- **Given task**: Copy out precisely the lines beginning at the line that contains "Recreate this scene" and ending at the line that contains "COL = scn.collection", including both.

━━━━━ Records supplied

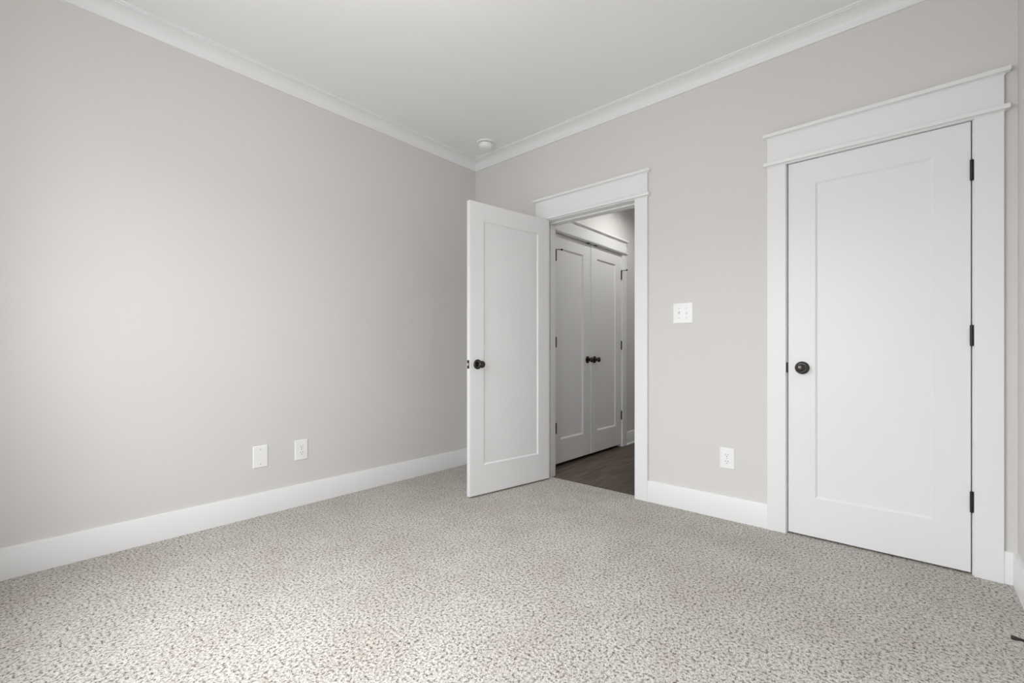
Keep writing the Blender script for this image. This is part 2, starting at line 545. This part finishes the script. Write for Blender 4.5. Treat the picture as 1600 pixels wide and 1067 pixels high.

━━━━━━━━━━
━━━━━ Records supplied

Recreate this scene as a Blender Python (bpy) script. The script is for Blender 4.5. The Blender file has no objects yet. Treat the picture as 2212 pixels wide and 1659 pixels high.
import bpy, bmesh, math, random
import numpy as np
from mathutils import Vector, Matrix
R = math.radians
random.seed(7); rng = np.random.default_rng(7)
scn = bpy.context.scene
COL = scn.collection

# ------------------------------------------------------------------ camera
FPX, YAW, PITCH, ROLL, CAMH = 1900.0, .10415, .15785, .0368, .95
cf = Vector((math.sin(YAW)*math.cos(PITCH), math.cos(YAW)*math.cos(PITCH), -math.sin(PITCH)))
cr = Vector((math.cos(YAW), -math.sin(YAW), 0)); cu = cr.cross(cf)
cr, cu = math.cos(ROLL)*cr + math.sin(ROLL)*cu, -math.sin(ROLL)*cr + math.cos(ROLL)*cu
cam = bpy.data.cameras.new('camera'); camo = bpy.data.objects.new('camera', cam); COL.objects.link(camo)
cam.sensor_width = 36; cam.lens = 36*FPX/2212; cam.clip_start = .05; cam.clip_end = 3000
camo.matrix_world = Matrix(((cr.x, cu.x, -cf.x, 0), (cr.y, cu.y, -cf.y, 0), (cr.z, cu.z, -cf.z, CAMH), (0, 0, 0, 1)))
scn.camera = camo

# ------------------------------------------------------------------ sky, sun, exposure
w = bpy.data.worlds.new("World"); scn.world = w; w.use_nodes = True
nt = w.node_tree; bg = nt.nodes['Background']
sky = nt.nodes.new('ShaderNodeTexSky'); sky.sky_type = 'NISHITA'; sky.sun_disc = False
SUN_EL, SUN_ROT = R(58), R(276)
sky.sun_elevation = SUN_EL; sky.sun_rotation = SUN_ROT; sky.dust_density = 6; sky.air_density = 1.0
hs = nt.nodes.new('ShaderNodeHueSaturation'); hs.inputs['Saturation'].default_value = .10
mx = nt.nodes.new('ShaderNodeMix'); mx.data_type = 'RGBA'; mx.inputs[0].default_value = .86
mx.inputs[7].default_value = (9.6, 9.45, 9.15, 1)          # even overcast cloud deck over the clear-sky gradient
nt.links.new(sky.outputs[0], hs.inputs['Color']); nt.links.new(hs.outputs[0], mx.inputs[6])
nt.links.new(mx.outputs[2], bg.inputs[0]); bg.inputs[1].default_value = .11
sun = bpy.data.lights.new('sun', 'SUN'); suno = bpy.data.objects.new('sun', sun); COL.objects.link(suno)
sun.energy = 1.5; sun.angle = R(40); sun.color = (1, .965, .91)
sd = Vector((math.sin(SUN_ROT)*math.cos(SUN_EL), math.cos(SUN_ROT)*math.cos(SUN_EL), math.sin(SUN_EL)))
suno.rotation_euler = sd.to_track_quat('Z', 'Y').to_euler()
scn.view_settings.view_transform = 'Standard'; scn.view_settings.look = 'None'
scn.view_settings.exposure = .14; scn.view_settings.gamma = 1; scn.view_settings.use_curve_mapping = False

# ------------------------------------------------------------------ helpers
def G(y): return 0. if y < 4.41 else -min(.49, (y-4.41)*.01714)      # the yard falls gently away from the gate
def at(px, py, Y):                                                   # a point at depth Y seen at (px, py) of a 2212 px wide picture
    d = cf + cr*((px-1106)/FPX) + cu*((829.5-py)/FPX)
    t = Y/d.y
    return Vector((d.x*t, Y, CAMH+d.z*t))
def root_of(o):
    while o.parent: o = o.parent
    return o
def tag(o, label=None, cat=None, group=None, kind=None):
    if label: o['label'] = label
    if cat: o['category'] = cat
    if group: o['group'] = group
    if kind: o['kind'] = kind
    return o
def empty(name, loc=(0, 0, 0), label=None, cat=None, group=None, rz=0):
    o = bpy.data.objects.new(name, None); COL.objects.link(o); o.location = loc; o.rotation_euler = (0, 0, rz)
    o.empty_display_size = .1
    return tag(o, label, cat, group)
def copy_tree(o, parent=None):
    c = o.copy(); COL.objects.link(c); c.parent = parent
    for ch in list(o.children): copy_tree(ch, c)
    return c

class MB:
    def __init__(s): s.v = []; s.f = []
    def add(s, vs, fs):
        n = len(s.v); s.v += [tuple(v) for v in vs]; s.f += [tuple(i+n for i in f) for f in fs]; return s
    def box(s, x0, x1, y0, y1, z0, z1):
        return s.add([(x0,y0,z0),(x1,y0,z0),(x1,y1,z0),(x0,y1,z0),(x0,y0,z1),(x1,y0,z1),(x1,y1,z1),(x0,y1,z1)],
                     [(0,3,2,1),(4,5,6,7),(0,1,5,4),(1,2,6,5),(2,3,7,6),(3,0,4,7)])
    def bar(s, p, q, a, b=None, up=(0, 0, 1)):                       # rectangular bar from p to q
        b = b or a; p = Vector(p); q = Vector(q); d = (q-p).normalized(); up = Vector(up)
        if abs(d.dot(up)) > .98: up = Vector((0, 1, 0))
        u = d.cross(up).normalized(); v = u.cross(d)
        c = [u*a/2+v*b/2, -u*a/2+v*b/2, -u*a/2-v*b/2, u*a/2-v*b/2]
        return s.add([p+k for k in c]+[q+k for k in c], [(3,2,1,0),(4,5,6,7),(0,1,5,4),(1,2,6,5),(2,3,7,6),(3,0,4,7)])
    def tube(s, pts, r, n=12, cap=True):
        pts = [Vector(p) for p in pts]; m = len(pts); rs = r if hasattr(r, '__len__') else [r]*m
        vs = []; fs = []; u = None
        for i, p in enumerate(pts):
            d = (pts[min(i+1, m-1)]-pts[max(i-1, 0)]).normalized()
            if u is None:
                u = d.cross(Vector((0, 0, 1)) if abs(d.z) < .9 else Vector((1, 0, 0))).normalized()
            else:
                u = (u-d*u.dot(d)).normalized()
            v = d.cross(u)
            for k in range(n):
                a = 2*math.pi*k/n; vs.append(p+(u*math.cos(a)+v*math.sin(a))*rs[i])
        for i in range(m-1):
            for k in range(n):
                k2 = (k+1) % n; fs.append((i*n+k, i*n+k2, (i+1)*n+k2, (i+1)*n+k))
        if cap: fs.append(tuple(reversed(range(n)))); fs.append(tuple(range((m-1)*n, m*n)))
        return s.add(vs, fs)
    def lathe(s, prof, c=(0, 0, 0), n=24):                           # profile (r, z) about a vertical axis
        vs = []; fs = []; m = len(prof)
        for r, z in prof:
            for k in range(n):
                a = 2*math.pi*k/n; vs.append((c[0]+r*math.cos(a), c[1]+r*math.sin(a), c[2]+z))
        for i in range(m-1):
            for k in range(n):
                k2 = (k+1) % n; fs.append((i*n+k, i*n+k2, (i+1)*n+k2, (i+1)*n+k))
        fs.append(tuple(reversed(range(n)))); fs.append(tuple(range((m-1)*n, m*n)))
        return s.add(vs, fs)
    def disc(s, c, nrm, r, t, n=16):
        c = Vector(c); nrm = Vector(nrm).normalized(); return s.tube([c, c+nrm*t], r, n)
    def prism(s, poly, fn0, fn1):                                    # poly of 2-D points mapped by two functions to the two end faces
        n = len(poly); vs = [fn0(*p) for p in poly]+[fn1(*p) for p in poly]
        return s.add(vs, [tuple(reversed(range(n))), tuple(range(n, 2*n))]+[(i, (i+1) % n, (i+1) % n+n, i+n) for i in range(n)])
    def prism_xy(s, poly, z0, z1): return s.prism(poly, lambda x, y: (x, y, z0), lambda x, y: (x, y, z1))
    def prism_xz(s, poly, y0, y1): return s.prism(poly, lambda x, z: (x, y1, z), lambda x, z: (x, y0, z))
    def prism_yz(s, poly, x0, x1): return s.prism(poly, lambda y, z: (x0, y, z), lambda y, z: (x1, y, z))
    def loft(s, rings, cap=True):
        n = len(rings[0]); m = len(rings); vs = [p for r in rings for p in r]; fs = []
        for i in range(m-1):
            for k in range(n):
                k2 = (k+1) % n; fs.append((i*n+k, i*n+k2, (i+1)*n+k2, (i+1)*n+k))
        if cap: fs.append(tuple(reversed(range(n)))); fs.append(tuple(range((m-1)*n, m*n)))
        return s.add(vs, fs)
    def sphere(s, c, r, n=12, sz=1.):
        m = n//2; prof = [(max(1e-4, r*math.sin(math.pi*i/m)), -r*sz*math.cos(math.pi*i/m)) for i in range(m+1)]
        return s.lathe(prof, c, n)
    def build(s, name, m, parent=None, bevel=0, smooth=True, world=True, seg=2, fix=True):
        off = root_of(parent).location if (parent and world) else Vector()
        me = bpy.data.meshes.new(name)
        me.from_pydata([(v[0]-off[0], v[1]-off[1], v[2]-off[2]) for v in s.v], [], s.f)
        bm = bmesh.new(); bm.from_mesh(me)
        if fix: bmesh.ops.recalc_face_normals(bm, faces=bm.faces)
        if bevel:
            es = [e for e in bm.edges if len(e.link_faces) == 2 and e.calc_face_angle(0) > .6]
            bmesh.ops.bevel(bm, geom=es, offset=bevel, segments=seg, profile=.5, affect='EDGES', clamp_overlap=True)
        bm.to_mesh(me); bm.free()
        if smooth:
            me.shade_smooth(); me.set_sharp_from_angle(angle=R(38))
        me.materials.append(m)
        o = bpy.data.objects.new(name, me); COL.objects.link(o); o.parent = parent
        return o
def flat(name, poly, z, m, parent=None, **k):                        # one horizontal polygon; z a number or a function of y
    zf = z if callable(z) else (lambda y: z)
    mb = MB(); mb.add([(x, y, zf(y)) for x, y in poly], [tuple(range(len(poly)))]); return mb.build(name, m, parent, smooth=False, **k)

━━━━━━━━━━

- **Expected answer**:
Recreate this scene as a Blender Python (bpy) script. The script is for Blender 4.5. The Blender file has no objects yet. Treat the picture as 2212 pixels wide and 1659 pixels high.
import bpy, bmesh, math, random
import numpy as np
from mathutils import Vector, Matrix
R = math.radians
random.seed(7); rng = np.random.default_rng(7)
scn = bpy.context.scene
COL = scn.collection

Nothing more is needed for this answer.